Facsimile
Transcription
date: 1931-09-10
names-on-the-page: Mrs. Young, Mr. Young, Patience
transcription: Page 2.
September 10, 1931.
Mrs. Young asked for something on Autumn:
AUTUMN.
Let him who would sing behold one golden leaf descending,
Dwell on the sod, the seed, its spurting,
The many winds and snows, the many suns,
Moons and stars of its tending,
The majesty of its light drift earthward,
The whisper at its surrender:
Let him who would sing behold one leaf in its downward flight,
And if he be singer let his heart flood at the wonderment,
And his mute lips sing despite them.
Mr. Young said: "Let her sing by herself"

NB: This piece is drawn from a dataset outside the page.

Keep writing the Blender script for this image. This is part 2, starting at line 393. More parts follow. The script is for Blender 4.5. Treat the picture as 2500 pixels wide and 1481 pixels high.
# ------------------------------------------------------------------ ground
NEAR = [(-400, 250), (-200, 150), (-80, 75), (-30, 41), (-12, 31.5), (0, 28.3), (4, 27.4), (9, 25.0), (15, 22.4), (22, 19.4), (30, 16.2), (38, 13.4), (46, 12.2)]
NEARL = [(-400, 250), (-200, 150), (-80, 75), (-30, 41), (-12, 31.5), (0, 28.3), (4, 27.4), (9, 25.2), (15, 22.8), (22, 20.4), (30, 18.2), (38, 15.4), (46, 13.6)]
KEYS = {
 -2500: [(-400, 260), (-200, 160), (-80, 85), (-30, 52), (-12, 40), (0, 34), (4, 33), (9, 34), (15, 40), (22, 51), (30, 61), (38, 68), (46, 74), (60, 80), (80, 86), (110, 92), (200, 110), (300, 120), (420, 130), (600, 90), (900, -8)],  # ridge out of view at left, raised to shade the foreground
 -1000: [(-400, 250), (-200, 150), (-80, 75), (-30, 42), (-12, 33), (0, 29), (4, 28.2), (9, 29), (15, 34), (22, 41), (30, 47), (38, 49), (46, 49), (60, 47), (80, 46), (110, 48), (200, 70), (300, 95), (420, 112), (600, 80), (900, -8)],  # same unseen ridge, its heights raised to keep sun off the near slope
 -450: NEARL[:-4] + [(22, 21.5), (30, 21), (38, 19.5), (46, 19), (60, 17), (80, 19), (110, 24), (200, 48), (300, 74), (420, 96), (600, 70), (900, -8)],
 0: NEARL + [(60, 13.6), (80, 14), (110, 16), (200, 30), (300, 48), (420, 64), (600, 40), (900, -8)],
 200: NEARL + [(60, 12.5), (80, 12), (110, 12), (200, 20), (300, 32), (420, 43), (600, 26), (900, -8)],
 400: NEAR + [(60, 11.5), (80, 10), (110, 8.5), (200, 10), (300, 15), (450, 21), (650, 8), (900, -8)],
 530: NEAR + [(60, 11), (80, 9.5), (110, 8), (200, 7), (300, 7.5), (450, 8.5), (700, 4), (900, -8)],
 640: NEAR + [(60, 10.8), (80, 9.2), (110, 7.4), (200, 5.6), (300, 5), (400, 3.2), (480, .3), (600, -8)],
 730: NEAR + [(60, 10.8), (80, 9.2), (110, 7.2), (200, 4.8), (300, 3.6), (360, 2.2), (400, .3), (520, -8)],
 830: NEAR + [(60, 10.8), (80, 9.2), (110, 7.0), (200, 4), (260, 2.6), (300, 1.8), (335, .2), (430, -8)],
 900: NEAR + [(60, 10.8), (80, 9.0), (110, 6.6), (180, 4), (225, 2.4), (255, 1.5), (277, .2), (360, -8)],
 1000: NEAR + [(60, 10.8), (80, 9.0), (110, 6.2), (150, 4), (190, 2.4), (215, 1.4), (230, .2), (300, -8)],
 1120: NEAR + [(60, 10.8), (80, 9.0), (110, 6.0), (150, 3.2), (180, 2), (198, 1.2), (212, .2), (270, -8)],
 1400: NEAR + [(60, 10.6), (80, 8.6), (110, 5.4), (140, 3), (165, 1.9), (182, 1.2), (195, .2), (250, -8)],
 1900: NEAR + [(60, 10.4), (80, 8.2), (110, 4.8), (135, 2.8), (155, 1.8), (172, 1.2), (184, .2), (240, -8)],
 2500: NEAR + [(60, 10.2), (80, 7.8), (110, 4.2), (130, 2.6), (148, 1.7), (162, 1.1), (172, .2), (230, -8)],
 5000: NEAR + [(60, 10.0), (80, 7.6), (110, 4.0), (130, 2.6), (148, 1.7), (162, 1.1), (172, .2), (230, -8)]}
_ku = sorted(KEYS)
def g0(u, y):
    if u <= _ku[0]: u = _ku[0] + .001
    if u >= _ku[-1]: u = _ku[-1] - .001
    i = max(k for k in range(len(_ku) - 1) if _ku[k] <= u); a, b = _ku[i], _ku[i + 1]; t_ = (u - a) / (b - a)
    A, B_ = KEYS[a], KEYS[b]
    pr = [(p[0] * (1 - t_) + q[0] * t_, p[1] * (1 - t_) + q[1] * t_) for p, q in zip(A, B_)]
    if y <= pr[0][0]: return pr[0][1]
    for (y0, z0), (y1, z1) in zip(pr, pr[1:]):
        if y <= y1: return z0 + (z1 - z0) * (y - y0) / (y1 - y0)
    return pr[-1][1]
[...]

Patience: "A lone lay, eh?"
Hath thy throat e'er ached at its muteness,
Thy tung swollen with its utterance,
Thy heart bursted with its desire,
Thy soul agonized at its conception?
Then thee kennest what it be to sing.
Mr. Young: "Thank you, Patience."
Patience: "Thank be a crumb, I would not of it;
Lend it thy love, egad, and dang thy thank."
Mr. Young: "If you want to quarrel, go ahead, Patience."
Patience: "Weel, I ha' ne'er swaggered on a bulging sea and struggled
in the sand, nor danged the cockswain, nor spat vitriol at the
cap'n; nor spliced my midship to hold my belly taut, but
gad! I deal of a man, and with a keener blade than thine,
sirrah; I haed the swaggerin', swearin' strut and the slim
tung of a wench so fetch thy broadsward."
-------
Of the mystery of the sea,
Great lolling tongue, never silent,
Licking at creation, taking toll,
Never to repay -- Say I, never to repay.
Hast thee e'er beheld the sea in the early morning'
Veiled of mist, as a young bridge coyly whispering, elusive?
Or in the noon stretched as a molten bowl
Quivering, leaping, joyous-flung?
Or at night, weary, loath-lipped, laggardly
Pressing at the sand, scribing its litany?
-------
Mr. Young said: "Patience, do you know what a cutty sark is?"
atience: "It be nae thing for a swain to bring for a wench, and ye ken it.
Egad, nay wench would whist it e'en; and should it creep and
peep it o'er her bodice, egad, the sacrilege to chastity!
Aye, and wi' a toppin', it be like to the lord's underlinin'.